◆ REQUIRED WORK: Extract, unchanged, every line from the top of the material below through the line with "rnd = random.Random(7)", and no more.

----- DATA

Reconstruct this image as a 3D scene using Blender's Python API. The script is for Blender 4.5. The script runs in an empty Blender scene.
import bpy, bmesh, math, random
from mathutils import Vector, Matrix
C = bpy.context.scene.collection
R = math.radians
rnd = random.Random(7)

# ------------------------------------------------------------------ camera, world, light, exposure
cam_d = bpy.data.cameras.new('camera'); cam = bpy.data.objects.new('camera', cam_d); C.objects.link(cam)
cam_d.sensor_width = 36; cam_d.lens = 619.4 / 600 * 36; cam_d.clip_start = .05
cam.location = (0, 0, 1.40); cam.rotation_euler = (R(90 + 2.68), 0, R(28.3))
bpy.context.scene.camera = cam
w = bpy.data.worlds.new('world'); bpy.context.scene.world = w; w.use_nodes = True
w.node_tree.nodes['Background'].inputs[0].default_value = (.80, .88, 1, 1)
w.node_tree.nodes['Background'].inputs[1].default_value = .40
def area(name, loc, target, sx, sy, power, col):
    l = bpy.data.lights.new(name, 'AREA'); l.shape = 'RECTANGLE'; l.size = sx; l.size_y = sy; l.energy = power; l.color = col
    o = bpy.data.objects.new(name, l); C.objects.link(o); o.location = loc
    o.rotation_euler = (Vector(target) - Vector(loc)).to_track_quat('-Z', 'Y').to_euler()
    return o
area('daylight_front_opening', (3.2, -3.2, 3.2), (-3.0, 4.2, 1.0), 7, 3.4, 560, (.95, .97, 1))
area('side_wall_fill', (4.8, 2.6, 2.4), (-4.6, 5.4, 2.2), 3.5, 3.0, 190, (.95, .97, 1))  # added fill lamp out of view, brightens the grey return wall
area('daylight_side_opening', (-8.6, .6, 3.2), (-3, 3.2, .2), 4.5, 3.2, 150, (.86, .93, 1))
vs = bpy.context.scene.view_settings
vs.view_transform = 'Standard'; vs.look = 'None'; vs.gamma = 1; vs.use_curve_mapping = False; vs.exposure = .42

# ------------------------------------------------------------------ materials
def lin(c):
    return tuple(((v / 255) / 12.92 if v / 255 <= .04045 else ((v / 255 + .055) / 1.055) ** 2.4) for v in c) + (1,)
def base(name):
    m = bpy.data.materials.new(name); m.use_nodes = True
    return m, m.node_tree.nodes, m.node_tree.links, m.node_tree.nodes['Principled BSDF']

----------

◆ FINAL ANSWER:
Reconstruct this image as a 3D scene using Blender's Python API. The script is for Blender 4.5. The script runs in an empty Blender scene.
import bpy, bmesh, math, random
from mathutils import Vector, Matrix
C = bpy.context.scene.collection
R = math.radians
rnd = random.Random(7)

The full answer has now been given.